Berdasarkan pembahasan diatas, maka pernyataan Atta Halilitar yang menyatakan bahwa tunduknya seorang istri pada suami adalah sebuah kemutlakan tidaklah tepat. Karena relasi suami istri adalah relasi kesalingan yang tidak berarti membolehkan ketundukan satu makluk pada makhluk lainnya. Relasi yang dibangun suami istri adalah untuk membangun hubungan yang baik, yang bertujuan untuk mengabdikan dirinya pada Allah.
Akad yang Atta ucapkan saat menikahi Aurel bukanlah akad kepemilikan mutlak. Apa yang melekat pada Aurel tetap menjadi miliknya. Hak yang dimiliki Atta atas Aurel adalah izin untuk saling menikmati sesuatu yang sebelumnya haram menjadi halal. Karena berdasarkan izin, maka pemanfaatan atas tubuh yang halal tersebut harus berdasarkan kesepakatan dan persetujuan pemiliknya.
Pun mahar yang diberika Atta juga bukan menjadi alat tukar untuk diri Aurel, namun sebuah pemberian yang diberikan secara sukarela sebagai bukti bahwa izin tersebut telah diberikan kedua belah pihak.

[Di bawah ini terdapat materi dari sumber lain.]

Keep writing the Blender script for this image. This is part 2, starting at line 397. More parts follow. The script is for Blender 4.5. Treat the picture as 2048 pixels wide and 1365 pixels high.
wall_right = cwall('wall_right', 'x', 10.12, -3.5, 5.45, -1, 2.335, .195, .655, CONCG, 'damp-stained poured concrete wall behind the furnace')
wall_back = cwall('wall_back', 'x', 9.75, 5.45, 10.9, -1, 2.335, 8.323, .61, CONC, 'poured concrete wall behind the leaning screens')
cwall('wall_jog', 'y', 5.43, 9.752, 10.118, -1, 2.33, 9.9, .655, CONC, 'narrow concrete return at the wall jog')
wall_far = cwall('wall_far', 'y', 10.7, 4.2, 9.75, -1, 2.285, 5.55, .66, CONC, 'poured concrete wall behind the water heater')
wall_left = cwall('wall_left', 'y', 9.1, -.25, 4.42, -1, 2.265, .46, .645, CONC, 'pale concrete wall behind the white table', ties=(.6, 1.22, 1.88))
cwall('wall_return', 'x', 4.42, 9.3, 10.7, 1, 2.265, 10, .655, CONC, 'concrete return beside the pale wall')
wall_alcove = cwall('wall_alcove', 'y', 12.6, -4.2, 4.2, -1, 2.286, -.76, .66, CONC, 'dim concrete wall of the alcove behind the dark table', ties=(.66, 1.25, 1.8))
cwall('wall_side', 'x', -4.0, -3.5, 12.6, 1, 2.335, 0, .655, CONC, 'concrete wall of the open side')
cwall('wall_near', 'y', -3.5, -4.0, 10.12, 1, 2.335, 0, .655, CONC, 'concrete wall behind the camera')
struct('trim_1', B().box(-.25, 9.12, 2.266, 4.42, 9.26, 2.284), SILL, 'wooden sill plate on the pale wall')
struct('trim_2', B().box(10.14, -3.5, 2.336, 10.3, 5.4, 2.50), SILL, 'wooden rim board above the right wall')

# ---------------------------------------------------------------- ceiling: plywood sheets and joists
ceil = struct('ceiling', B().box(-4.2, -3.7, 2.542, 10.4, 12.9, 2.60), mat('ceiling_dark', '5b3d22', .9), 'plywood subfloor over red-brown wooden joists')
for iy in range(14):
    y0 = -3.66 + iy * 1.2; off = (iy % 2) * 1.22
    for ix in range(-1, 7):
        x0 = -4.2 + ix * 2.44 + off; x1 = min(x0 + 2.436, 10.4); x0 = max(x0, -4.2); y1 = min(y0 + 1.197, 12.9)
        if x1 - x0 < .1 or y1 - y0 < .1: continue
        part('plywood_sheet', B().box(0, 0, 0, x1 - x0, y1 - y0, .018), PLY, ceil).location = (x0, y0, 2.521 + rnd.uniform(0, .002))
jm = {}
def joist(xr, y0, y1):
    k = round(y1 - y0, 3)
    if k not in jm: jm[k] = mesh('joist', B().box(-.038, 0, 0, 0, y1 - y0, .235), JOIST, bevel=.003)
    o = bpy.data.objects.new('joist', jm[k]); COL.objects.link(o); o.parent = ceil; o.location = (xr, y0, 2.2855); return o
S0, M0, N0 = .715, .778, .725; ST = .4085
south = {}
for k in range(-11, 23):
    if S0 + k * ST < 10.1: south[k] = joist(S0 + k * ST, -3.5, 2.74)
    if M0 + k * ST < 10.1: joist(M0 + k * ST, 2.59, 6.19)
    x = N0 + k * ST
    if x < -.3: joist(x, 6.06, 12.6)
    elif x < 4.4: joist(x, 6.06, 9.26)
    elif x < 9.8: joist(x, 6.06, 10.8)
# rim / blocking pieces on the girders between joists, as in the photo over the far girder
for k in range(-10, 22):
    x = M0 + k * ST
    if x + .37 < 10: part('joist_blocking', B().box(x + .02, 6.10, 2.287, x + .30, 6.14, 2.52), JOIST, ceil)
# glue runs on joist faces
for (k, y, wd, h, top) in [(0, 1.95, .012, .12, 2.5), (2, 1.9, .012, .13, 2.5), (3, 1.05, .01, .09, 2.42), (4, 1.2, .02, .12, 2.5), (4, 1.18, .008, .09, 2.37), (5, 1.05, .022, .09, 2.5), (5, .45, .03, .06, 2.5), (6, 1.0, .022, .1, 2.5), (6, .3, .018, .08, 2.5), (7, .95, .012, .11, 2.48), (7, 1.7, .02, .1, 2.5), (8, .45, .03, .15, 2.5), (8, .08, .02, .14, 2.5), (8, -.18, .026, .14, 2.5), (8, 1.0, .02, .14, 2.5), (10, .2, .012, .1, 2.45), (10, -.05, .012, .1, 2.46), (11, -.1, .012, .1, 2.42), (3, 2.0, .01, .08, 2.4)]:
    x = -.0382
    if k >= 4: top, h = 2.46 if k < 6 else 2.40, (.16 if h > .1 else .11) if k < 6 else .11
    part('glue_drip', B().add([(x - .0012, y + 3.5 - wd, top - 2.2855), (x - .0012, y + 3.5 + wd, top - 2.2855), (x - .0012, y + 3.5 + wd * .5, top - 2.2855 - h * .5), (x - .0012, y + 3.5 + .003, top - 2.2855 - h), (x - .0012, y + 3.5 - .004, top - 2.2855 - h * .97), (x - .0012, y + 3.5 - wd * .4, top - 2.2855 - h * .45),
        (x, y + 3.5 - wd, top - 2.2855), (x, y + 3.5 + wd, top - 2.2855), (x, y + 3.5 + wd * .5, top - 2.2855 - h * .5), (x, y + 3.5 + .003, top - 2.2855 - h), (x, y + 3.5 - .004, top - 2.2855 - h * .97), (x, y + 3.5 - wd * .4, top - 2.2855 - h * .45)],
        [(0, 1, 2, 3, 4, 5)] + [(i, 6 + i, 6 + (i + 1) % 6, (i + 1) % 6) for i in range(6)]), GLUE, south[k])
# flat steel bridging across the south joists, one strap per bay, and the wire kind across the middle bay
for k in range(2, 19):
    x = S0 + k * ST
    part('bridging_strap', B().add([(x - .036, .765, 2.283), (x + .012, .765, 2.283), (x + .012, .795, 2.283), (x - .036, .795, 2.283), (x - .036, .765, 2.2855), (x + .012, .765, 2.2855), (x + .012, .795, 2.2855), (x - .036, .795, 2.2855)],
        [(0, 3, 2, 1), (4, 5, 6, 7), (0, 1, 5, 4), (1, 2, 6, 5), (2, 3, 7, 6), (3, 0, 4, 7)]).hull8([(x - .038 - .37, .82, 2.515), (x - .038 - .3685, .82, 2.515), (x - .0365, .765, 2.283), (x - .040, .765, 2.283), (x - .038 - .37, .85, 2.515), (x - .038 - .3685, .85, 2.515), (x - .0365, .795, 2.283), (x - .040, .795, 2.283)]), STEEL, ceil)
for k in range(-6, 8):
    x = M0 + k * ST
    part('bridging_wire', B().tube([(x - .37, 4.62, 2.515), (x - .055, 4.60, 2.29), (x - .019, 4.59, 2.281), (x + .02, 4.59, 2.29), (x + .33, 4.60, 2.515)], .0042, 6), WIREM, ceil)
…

Sebagaimana firman Allah dalam surat al-Hujurat ayat 13 dinyatakan bahwa baik lelaki maupun perempuan keduanya memiliki kedudukan yang sama di depan Allah. Satu-satunya standar yang membedakan kedudukan antara satu dengan yang lainnya hanyalah ketaqwaannya. Bukan karena jenis kelaminnya atau karena kedudukannya sebagai suami maupun istri. Oleh karena, kita tidak menyimpulkan bahwa suara suami adalah suara Tuhan.